> **Exercise aim**
Do any lines in the data below contain "from"? If so, copy every one of them.
======== Available data
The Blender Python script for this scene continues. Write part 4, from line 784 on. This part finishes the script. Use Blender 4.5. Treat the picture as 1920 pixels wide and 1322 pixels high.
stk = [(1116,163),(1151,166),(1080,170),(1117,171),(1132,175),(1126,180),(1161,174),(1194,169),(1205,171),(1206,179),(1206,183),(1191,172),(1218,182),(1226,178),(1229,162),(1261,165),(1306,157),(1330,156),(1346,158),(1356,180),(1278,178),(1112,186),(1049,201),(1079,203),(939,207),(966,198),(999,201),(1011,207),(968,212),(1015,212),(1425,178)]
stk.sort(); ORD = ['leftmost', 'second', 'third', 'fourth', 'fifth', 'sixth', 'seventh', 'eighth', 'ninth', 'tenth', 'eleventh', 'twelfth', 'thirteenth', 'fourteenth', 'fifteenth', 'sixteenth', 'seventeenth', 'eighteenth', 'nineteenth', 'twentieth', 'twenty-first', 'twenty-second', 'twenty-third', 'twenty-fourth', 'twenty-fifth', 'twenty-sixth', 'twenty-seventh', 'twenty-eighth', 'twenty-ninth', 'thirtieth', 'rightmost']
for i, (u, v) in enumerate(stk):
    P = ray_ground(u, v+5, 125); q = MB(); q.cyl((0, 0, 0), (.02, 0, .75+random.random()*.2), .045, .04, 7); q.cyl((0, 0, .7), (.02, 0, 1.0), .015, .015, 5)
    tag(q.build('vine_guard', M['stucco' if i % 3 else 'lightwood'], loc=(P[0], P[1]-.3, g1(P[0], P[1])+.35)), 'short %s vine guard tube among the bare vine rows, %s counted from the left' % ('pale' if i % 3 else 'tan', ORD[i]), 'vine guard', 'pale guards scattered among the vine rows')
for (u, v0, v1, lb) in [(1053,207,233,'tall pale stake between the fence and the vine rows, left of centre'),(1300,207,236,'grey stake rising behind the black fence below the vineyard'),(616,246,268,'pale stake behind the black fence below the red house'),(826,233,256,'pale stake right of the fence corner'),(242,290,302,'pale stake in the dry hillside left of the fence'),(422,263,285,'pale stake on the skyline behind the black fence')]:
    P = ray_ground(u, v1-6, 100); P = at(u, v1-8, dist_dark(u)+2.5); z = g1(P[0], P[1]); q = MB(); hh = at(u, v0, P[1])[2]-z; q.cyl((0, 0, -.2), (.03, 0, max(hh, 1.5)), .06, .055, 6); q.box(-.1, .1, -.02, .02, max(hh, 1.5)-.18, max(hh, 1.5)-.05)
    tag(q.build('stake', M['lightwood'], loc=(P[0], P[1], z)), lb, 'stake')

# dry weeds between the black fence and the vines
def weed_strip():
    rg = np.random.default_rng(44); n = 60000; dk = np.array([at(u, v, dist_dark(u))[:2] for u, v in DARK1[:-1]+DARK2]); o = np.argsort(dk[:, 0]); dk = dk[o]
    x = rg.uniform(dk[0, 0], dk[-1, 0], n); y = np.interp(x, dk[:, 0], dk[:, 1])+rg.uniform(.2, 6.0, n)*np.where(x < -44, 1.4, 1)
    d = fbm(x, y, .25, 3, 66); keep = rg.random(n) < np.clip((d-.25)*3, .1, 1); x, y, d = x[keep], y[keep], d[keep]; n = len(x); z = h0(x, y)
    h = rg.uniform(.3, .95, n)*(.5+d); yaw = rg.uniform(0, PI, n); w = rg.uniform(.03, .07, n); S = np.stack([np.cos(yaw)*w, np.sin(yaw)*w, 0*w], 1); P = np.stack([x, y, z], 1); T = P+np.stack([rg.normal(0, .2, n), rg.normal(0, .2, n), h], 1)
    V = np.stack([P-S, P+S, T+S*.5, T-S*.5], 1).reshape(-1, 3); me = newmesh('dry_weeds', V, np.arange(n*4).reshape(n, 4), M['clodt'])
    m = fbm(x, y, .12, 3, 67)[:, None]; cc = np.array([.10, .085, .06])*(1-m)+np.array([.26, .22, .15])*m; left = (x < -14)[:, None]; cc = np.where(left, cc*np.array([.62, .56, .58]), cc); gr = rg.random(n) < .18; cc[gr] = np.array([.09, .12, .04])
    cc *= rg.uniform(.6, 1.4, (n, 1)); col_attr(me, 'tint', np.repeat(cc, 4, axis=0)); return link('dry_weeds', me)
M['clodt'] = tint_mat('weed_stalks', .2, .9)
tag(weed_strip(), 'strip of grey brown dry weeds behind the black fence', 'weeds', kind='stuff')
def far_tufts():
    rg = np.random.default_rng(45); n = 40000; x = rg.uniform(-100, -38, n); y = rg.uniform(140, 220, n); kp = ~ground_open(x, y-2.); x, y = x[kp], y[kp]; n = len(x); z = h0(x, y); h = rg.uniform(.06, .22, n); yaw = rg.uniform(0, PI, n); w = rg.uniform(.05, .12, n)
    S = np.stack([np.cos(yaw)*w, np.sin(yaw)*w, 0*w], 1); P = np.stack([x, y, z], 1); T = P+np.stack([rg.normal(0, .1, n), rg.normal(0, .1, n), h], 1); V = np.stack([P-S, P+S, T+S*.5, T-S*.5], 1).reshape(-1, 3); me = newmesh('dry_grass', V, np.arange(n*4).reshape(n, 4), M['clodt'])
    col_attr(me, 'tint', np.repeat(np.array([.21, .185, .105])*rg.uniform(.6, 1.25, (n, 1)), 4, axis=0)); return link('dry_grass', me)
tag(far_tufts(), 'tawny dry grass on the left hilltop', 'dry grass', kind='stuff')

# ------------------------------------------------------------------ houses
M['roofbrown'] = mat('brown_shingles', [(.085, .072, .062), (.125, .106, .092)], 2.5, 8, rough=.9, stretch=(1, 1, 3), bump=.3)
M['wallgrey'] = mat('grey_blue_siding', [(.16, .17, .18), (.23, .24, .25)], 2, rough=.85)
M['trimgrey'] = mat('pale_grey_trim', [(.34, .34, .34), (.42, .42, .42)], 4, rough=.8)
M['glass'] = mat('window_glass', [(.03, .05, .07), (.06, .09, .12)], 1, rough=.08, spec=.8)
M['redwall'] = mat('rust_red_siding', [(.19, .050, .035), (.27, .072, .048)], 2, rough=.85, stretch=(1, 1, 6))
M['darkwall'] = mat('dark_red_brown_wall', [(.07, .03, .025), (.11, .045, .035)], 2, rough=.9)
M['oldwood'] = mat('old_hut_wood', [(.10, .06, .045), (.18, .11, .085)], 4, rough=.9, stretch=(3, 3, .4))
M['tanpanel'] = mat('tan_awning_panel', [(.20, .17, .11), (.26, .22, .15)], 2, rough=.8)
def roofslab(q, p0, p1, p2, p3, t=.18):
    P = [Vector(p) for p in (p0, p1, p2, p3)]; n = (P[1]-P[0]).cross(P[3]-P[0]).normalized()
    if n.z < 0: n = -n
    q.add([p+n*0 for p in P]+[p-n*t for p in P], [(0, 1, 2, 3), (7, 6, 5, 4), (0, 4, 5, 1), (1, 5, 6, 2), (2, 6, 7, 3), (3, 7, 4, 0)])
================
> **Complete output**
The Blender Python script for this scene continues. Write part 4, from line 784 on. This part finishes the script. Use Blender 4.5. Treat the picture as 1920 pixels wide and 1322 pixels high.
    tag(q.build('vine_guard', M['stucco' if i % 3 else 'lightwood'], loc=(P[0], P[1]-.3, g1(P[0], P[1])+.35)), 'short %s vine guard tube among the bare vine rows, %s counted from the left' % ('pale' if i % 3 else 'tan', ORD[i]), 'vine guard', 'pale guards scattered among the vine rows')